Before I run out of space I need to write about our cast iron baked potato strips. Begin by setting the oven for 450 degrees, you can use a glass baking pan or a cookie sheet if you don’t have the cast iron skillet but these baked potato strips are best prepared in the cast iron skillet. Scrub the potatoes; pat dry; with a sharp knife cut in four pieces lengthwise. Now cut each of these pieces in half. Place the cut-up potatoes in a flat-bottomed bowl and sprinkle a little oil on them and stir or toss.
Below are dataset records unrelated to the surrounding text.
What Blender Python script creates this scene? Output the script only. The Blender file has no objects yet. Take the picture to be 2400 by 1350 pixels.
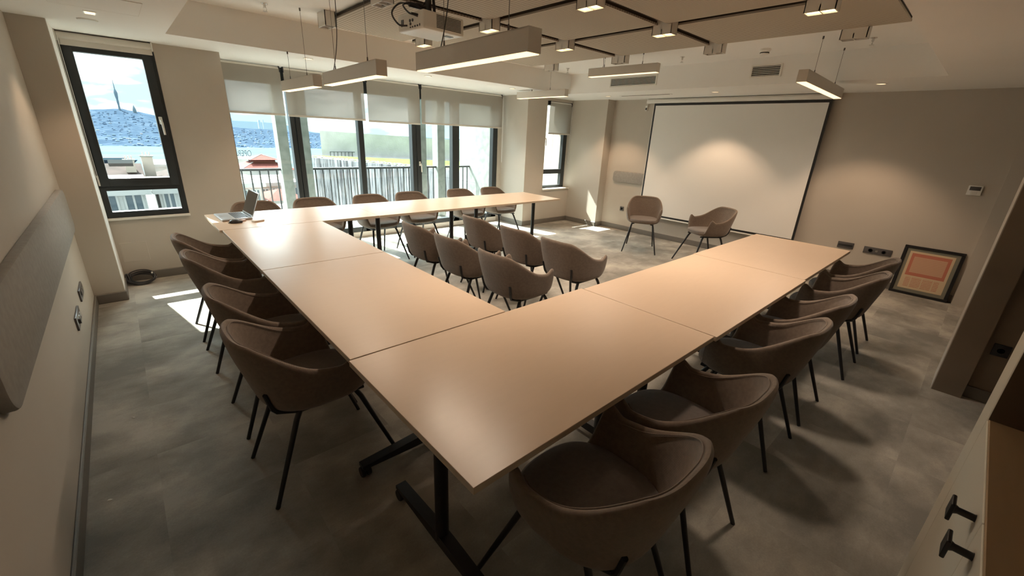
import bpy, bmesh, math, random
from mathutils import Vector, Matrix, Euler
random.seed(7)
PI = math.pi
scene = bpy.context.scene
COL = scene.collection

# ------------------------------------------------------------------ camera
cam_d = bpy.data.cameras.new('camera')
cam_d.sensor_width = 36.0
cam_d.lens = 975.97 / 2400 * 36.0
cam_d.clip_start = 0.02
cam_d.clip_end = 6000
cam = bpy.data.objects.new('camera', cam_d)
COL.objects.link(cam)
RGT = Vector((0.74439, -0.66631, 0.043738))
DWN = Vector((-0.198972, -0.283859, -0.937995))
FWD = Vector((0.637412, 0.689531, -0.343879))
cam.matrix_world = Matrix(((RGT.x, -DWN.x, -FWD.x, 0.0), (RGT.y, -DWN.y, -FWD.y, 0.0),
                           (RGT.z, -DWN.z, -FWD.z, 1.585), (0, 0, 0, 1)))
scene.camera = cam

# ------------------------------------------------------------------ world, sun, exposure
scene.view_settings.view_transform = 'Standard'
scene.view_settings.look = 'None'
scene.view_settings.exposure = 0.50
scene.view_settings.gamma = 1.0
scene.view_settings.use_curve_mapping = False
cy = scene.cycles
cy.use_denoising = True
cy.max_bounces = 9
cy.diffuse_bounces = 7
cy.glossy_bounces = 4
cy.transmission_bounces = 6
cy.transparent_max_bounces = 16
cy.sample_clamp_indirect = 6.0
cy.caustics_reflective = False
cy.caustics_refractive = False
SUN_STRENGTH = 34.0
SKY_STRENGTH = 2.05
SKY_BOOST = 13.0
SPOT_W = 58.0
DOWN_W = 36.0
STRIP = 1.3
STRIP_W = 16.0

world = bpy.data.worlds.new('sky')
scene.world = world
world.use_nodes = True
wn, wl = world.node_tree.nodes, world.node_tree.links
wn.clear()
wo = wn.new('ShaderNodeOutputWorld')
wb = wn.new('ShaderNodeBackground')
wb.inputs['Strength'].default_value = SKY_STRENGTH
tc = wn.new('ShaderNodeTexCoord')
mp = wn.new('ShaderNodeMapping')
mp.inputs['Scale'].default_value = (3.0, 3.0, 11.0)
nz = wn.new('ShaderNodeTexNoise')
nz.inputs['Scale'].default_value = 2.6
nz.inputs['Detail'].default_value = 7.0
nz.inputs['Roughness'].default_value = 0.55
rp = wn.new('ShaderNodeValToRGB')
rp.color_ramp.elements[0].position = 0.42
rp.color_ramp.elements[0].color = (0.37, 0.48, 0.515, 1)
rp.color_ramp.elements[1].position = 0.58
rp.color_ramp.elements[1].color = (0.90, 0.94, 0.95, 1)
wl.new(tc.outputs['Generated'], mp.inputs['Vector'])
wl.new(mp.outputs['Vector'], nz.inputs['Vector'])
wl.new(nz.outputs['Fac'], rp.inputs['Fac'])
# unseen sky around the sun brightened to add daylight indoors, above the window view
vd = wn.new('ShaderNodeVectorMath'); vd.operation = 'DOT_PRODUCT'
vd.inputs[1].default_value = Vector((-0.16, 0.86, 1.0)).normalized()
nrm = wn.new('ShaderNodeVectorMath'); nrm.operation = 'NORMALIZE'
wl.new(tc.outputs['Generated'], nrm.inputs[0])
wl.new(nrm.outputs[0], vd.inputs[0])
mr = wn.new('ShaderNodeMapRange'); mr.interpolation_type = 'SMOOTHSTEP'
mr.inputs['From Min'].default_value = 0.725
mr.inputs['From Max'].default_value = 0.87
mr.inputs['To Min'].default_value = 1.0
mr.inputs['To Max'].default_value = SKY_BOOST
wl.new(vd.outputs['Value'], mr.inputs['Value'])
sc_ = wn.new('ShaderNodeVectorMath'); sc_.operation = 'SCALE'
wl.new(rp.outputs['Color'], sc_.inputs[0])
wl.new(mr.outputs['Result'], sc_.inputs['Scale'])
wl.new(sc_.outputs[0], wb.inputs['Color'])
wl.new(wb.outputs['Background'], wo.inputs['Surface'])

sun_d = bpy.data.lights.new('sun', 'SUN')
sun_d.energy = SUN_STRENGTH
sun_d.angle = math.radians(0.6)
sun_d.color = (1.0, 0.96, 0.88)
sun = bpy.data.objects.new('sun', sun_d)
COL.objects.link(sun)
sun.rotation_euler = Vector((0.16, -0.86, -1.0)).to_track_quat('-Z', 'Y').to_euler()
sun.location = (-3, 20, 22)

# ------------------------------------------------------------------ materials
def principled(name, col, rough=0.6, metal=0.0, spec=0.5, emit=None, estr=0.0):
    m = bpy.data.materials.new(name)
    m.use_nodes = True
    b = m.node_tree.nodes['Principled BSDF']
    b.inputs['Base Color'].default_value = (*col, 1)
    b.inputs['Roughness'].default_value = rough
    b.inputs['Metallic'].default_value = metal
    b.inputs['Specular IOR Level'].default_value = spec
    if emit:
        b.inputs['Emission Color'].default_value = (*emit, 1)
        b.inputs['Emission Strength'].default_value = estr
    return m

class NT:
    """small node-building helper"""
    def __init__(s, m):
        s.m, s.n, s.l = m, m.node_tree.nodes, m.node_tree.links
        s.b = s.n.get('Principled BSDF')
    def new(s, t, **kw):
        nd = s.n.new(t)
        for k, v in kw.items():
            if k.startswith('_'):
                setattr(nd, k[1:], v)
            else:
                nd.inputs[k.replace('__', ' ')].default_value = v
        return nd
    def link(s, a, b):
        s.l.new(a, b)
    def math(s, op, a, b=None):
        nd = s.n.new('ShaderNodeMath')
        nd.operation = op
        for i, v in enumerate((a, b)):
            if v is None:
                continue
            if isinstance(v, (int, float)):
                nd.inputs[i].default_value = v
            else:
                s.l.new(v, nd.inputs[i])
        return nd.outputs[0]
    def coord(s, scale=(1, 1, 1), kind='Object'):
        t = s.n.new('ShaderNodeTexCoord')
        mpn = s.n.new('ShaderNodeMapping')
        mpn.inputs['Scale'].default_value = scale
        s.l.new(t.outputs[kind], mpn.inputs['Vector'])
        return mpn.outputs['Vector']
    def noise(s, vec, scale, detail=4.0, rough=0.5):
        nd = s.new('ShaderNodeTexNoise', Scale=scale, Detail=detail, Roughness=rough)
        s.l.new(vec, nd.inputs['Vector'])
        return nd.outputs['Fac']
    def ramp(s, fac, stops):
        r = s.n.new('ShaderNodeValToRGB')
        e = r.color_ramp.elements
        while len(e) < len(stops):
            e.new(0.5)
        for k, (p, c) in enumerate(stops):
            e[k].position = p
            e[k].color = (*c, 1)
        s.l.new(fac, r.inputs['Fac'])
        return r.outputs['Color']
    def bump(s, h, strength=0.2, dist=0.002):
        bn = s.new('ShaderNodeBump', Strength=strength, Distance=dist)
        s.l.new(h, bn.inputs['Height'])
        s.l.new(bn.outputs['Normal'], s.b.inputs['Normal'])

def mottled(name, c1, c2, scale, rough=0.7, bscale=None, bstr=0.15, bdist=0.001, stretch=(1, 1, 1), spec=0.4):
    m = principled(name, c1, rough, spec=spec)
    t = NT(m)
    v = t.coord(stretch)
    t.link(t.ramp(t.noise(v, scale, 5.0), [(0.35, c1), (0.65, c2)]), t.b.inputs['Base Color'])
    if bscale:
        t.bump(t.noise(v, bscale, 2.0), bstr, bdist)
    return m

M = {}
M['wall'] = mottled('wall_paint', (0.495, 0.45, 0.39), (0.522, 0.475, 0.414), 1.5, 0.75, 260, 0.12, 0.0006)
M['ceiling'] = mottled('ceiling_paint', (0.83, 0.825, 0.80), (0.85, 0.845, 0.82), 1.2, 0.8)
M['baseboard'] = principled('grey_baseboard', (0.17, 0.155, 0.135), 0.45)
M['frame'] = principled('anthracite_frame', (0.022, 0.026, 0.028), 0.42)
M['white_plastic'] = principled('white_plastic', (0.80, 0.79, 0.75), 0.35)
M['white_metal'] = principled('white_lacquer', (0.78, 0.76, 0.71), 0.4)
M['dark_plastic'] = principled('dark_plastic', (0.025, 0.025, 0.028), 0.35)
M['grey_plate'] = principled('graphite_plate', (0.09, 0.085, 0.085), 0.3)
M['black'] = principled('black_metal', (0.012, 0.012, 0.013), 0.38)
M['rubber'] = principled('rubber', (0.02, 0.02, 0.02), 0.7)
M['chrome'] = principled('brushed_metal', (0.75, 0.74, 0.72), 0.25, 1.0)
M['brown_board'] = mottled('brown_board', (0.115, 0.075, 0.045), (0.14, 0.095, 0.06), 6, 0.6)
M['brown_lining'] = mottled('brown_lining', (0.20, 0.15, 0.105), (0.23, 0.175, 0.125), 3, 0.6)
M['counter_wood'] = mottled('counter_board', (0.33, 0.22, 0.12), (0.37, 0.25, 0.14), 8, 0.5, stretch=(0.3, 3, 1))
M['cupboard_white'] = principled('cupboard_lacquer', (0.72, 0.66, 0.55), 0.45)
M['lamp_body'] = principled('lamp_aluminium', (0.64, 0.60, 0.54), 0.42, 0.1)
M['lamp_on'] = principled('warm_diffuser', (0.9, 0.8, 0.6), 0.5, emit=(1.0, 0.70, 0.40), estr=STRIP)
M['bulb_on'] = principled('warm_reflector', (0.9, 0.8, 0.6), 0.4, emit=(1.0, 0.68, 0.36), estr=2.6)
M['bulb_off'] = principled('grey_reflector', (0.42, 0.40, 0.37), 0.3, 0.4)
M['cable'] = principled('steel_wire', (0.16, 0.15, 0.14), 0.4, 0.6)
M['grille_dark'] = principled('grille_shadow_box', (0.03, 0.028, 0.025), 0.8)
M['screen'] = principled('projection_cloth', (0.80, 0.79, 0.76), 0.85)
M['pad_fabric'] = mottled('grey_felt', (0.29, 0.275, 0.255), (0.325, 0.31, 0.288), 30, 0.95, 500, 0.3, 0.001)
M['concrete'] = mottled('pale_concrete', (0.25, 0.27, 0.25), (0.33, 0.35, 0.325), 9, 0.85, 40, 0.3, 0.004, spec=0.05)
M['railing'] = principled('grey_railing_paint', (0.045, 0.05, 0.052), 0.55)
M['deck'] = mottled('deck_stone', (0.34, 0.335, 0.325), (0.42, 0.415, 0.40), 12, 0.8, spec=0.05)
M['grass'] = mottled('grass', (0.030, 0.055, 0.008), (0.065, 0.10, 0.016), 0.6, 0.9, spec=0.05)
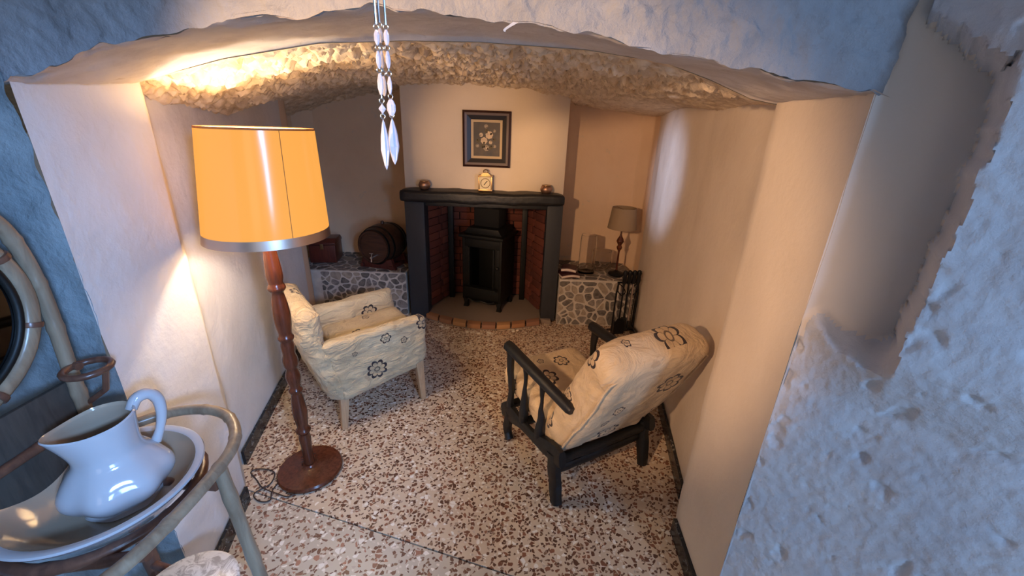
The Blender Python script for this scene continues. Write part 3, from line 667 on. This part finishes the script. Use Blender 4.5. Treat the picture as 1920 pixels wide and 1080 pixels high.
# ------------------------------------------------------------------ floor lamp
fl_ = thing('floor_lamp', 'lit floor lamp with orange drum shade and turned mahogany pole', 'lamp', (-1.015, 1.63, 0))
g = MB(); g.lathe([(0, 0), (.146, 0), (.154, .006), (.156, .018), (.150, .028), (.12, .034), (.045, .040), (.034, .048), (.030, .056), (0, .056)], 48); g.build('base', M_lampwood, fl_)
prof = [(.026, .050), (.024, .10), (.025, .17), (.029, .215), (.024, .245), (.034, .258), (.035, .268), (.024, .282), (.030, .33), (.034, .38), (.028, .45), (.023, .485), (.031, .497), (.031, .507), (.022, .52), (.028, .545), (.034, .575), (.028, .605), (.024, .622), (.032, .64), (.034, .67), (.026, .70),
        (.030, .74), (.026, .765), (.034, .778), (.034, .788), (.026, .80), (.034, .85), (.037, .90), (.031, .96), (.023, 1.005), (.036, 1.018), (.037, 1.030), (.028, 1.045), (.034, 1.075), (.032, 1.12), (.025, 1.19), (.024, 1.27), (.018, 1.30), (0, 1.30)]
g = MB(); g.lathe(rounded(prof, 1, False), 28); g.build('pole', M_lampwood, fl_)
SH = Matrix(((1, 0, .067, .012 - .067 * 1.25), (0, 1, 0, 0), (0, 0, 1, 0), (0, 0, 0, 1)))     # the shade sits a little askew
g = MB(); g.lathe([(.196, 1.668), (.2265, 1.288)], 96, SH, cap=False); g.build('lamp_shade', M_shade, fl_)
g = MB(); g.lathe([(.1935, 1.668), (.2240, 1.288)], 96, SH, cap=False); g.build('shade_lining', M_lining, fl_)
g = MB(); g.lathe([(.2270, 1.288), (.2310, 1.252), (.2285, 1.252), (.2245, 1.288)], 96, SH, cap=False); g.build('metal_band', M_steel, fl_)
g = MB(); g.lathe([(.197, 1.664), (.1955, 1.671), (.1935, 1.671), (.1945, 1.664)], 96, SH, cap=False); g.build('top_trim', M_trim, fl_)
aa = R(-40); g = MB(); sv = []
for rr, z, w_ in ((.2270, 1.288, .0012), (.2120, 1.478, .0012), (.1968, 1.664, .0012)):
    for q in (-w_, w_): sv.append(SH @ Vector((rr * cos(aa) - q * sin(aa), rr * sin(aa) + q * cos(aa), z)))
g.add(sv, [(0, 1, 3, 2), (2, 3, 5, 4)]); g.build('shade_seam', M_trim, fl_)
g = MB(); g.lathe([(.018, 1.30), (.020, 1.36), (.014, 1.38), (0, 1.38)], 20); g.build('bulb_socket', M_brass, fl_)
g = MB()
for a in (0, 2 * pi / 3, 4 * pi / 3): g.tube([(.01 * cos(a), .01 * sin(a), 1.375), (.195 * cos(a) + .038, .195 * sin(a), 1.66)], .0016, 6)
g.build('shade_carrier', M_brass, fl_)
BULB.parent = fl_; BULB.location = (0, 0, 1.42)
c = [(-1.12, 1.60, .006), (-1.14, 1.50, .006), (-1.12, 1.435, .006), (-1.17, 1.43, .006), (-1.215, 1.47, .006), (-1.17, 1.53, .008), (-1.19, 1.60, .010), (-1.27, 1.62, .008), (-1.31, 1.60, .006), (-1.25, 1.55, .006), (-1.19, 1.50, .012), (-1.10, 1.47, .010), (-1.05, 1.46, .006), (-1.02, 1.475, .006)]
g = MB(); g.tube(spline(c, 8), .0032, 6); tag(g.build('lamp_cord', M_cord), 'thin dark cord looped on the floor left of the lamp base', 'cord')

# ------------------------------------------------------------------ left armchair
fv = (.782, .623)
ac = thing('armchair', 'cream slip covered armchair with dark flower outlines beside the floor lamp', 'armchair', (-.915, 2.30, 0), math.atan2(fv[1], fv[0]) - pi / 2)
nx = (1, 0, 0)
F_arm = fabric('slipcover_side', [((.29, -.045, .36), nx, .056, 8, .3), ((.29, .02, .545), nx, .030, 6, .4), ((.29, .26, .585), nx, .045, 7, 0), ((.29, -.16, .50), nx, .014, 5, 0), ((.29, .13, .50), nx, .020, 5, 0), ((-.2, .1, .50), nx, .05, 7, 0)], wr=.55, wsc=11, stretch=(1, .5, 1.2))
F_back = fabric('slipcover_back', [((-.10, -.28, .62), (0, 1, .2), .062, 8, .2), ((.0, -.33, .815), (0, 0, 1), .05, 8, 0), ((-.05, -.36, .60), (0, 1, 0), .001, 8, 0), ((.12, -.40, .66), (.3, 1, 0), .05, 8, 0), ((-.22, -.32, .80), (0, 0, 1), .03, 6, 0), ((.28, -.30, .60), nx, .016, 5, 0)], wr=.55, wsc=11)
F_seat = fabric('slipcover_seat', [((.02, .12, .44), (0, 0, 1), .050, 8, 0), ((-.12, .20, .44), (0, 0, 1), .026, 6, 0), ((.06, -.06, .44), (0, 0, 1), .04, 7, 0), ((-.13, .05, .44), (0, 0, 1), .025, 5, 0)], wr=.4, wsc=9)
def wrk(p, a=.006): return Vector(p) + Vector((fbm(p, 13, 4), fbm(Vector(p) + Vector((7, 0, 0)), 13, 4), fbm(Vector(p) + Vector((0, 7, 0)), 11, 4))) * a * 1.25 + Vector((fbm((p[0] * 1.5, p[1] * .6, p[2] * 2 + p[1]), 22, 2), fbm((p[0], p[1] + 3, p[2] * 2 + p[0]), 20, 2), 0)) * a * .55
def arm_w(s):
    def f(p):
        t = (p.y + .26) / .54; zb = .205 + .105 * t; ztp = .600 + .025 * t
        z = zb + (p.z / .40 + .5) * (ztp - zb); k = max(0, (z - .52) / .1)
        y = p.y - .0 + .015; 
        if t < .25: y -= (.25 - t) * .35 * max(0, (z - .25) / .4)
        return wrk((p.x + s * .247 + s * .010 * k, y, z))
    return f
for s in (1, -1):
    g = MB(); g.rbox((.085, .53, .40), .034, 40, arm_w(s)); g.build('arm', F_arm, ac)
def back_w(p):
    t = (p.z + .31) / .62; z = .20 + t * .62
    y = p.y - .255 - .105 * min(1, t * 1.5) - .02 * t + .02 * (p.x / .26) ** 2
    z += -.02 * (abs(p.x) / .27) ** 3 * t + .008 * cos(p.x * 14) * (t > .9)
    return wrk((p.x * (1 + .04 * sin(pi * t)), y, z), .007)
g = MB(); g.rbox((.545, .125, .62), .055, 42, back_w); g.build('backrest', F_back, ac)
g = MB(); g.rbox((.44, .50, .15), .045, 22, lambda p: wrk((p.x, p.y + .035, p.z + .405 + .02 * cos(p.x * 6) + .05 * (p.y + .25)), .005)); g.build('seat_cushion', F_seat, ac)
g = MB(); g.rbox((.50, .48, .12), .03, 16, lambda p: wrk((p.x, p.y - .0 + .01, p.z + .275 + .15 * (p.y)), .003)); g.build('seat_frame', F_seat, ac)
for x, y, z in ((.235, -.235, .23), (-.235, -.235, .23), (.235, .235, .33), (-.235, .235, .33)):
    g = MB(); dy = .02 if y > 0 else -.02
    g.add([(x + i * .017, y + dy + j * .017, 0) for i, j in ((-1, -1), (1, -1), (1, 1), (-1, 1))] + [(x + i * .026, y + j * .026, z) for i, j in ((-1, -1), (1, -1), (1, 1), (-1, 1))], [(3, 2, 1, 0), (4, 5, 6, 7), (0, 1, 5, 4), (1, 2, 6, 5), (2, 3, 7, 6), (3, 0, 4, 7)])
    g.build('leg', M_legwood, ac, bevel=.005)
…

Next, create your favorite seasoning mix. I like using parmesan cheese, coarse cracked pepper and a little seasoning salt. Mix this together and then sprinkle on the potatoes and toss. Now pour the seasoned potatoes into the hot skillet and place the skillet back in the oven. Set the timer for 10 minutes, then remove the skillet and use a metal spatula and flip the strips over, return to the oven and bake until fork tender — about 7 minutes or more. I can’t give you an exact baking time as it depends on how thick you have cut the potatoes.

The baked potato sticks are best if eaten warm. You can also hold them on a baking stone or in a casserole but don’t tightly cover as they will steam and become soggy. The potato sticks are great served with cocktail sauce, warm cheese sauce and, of course, all American ketchup.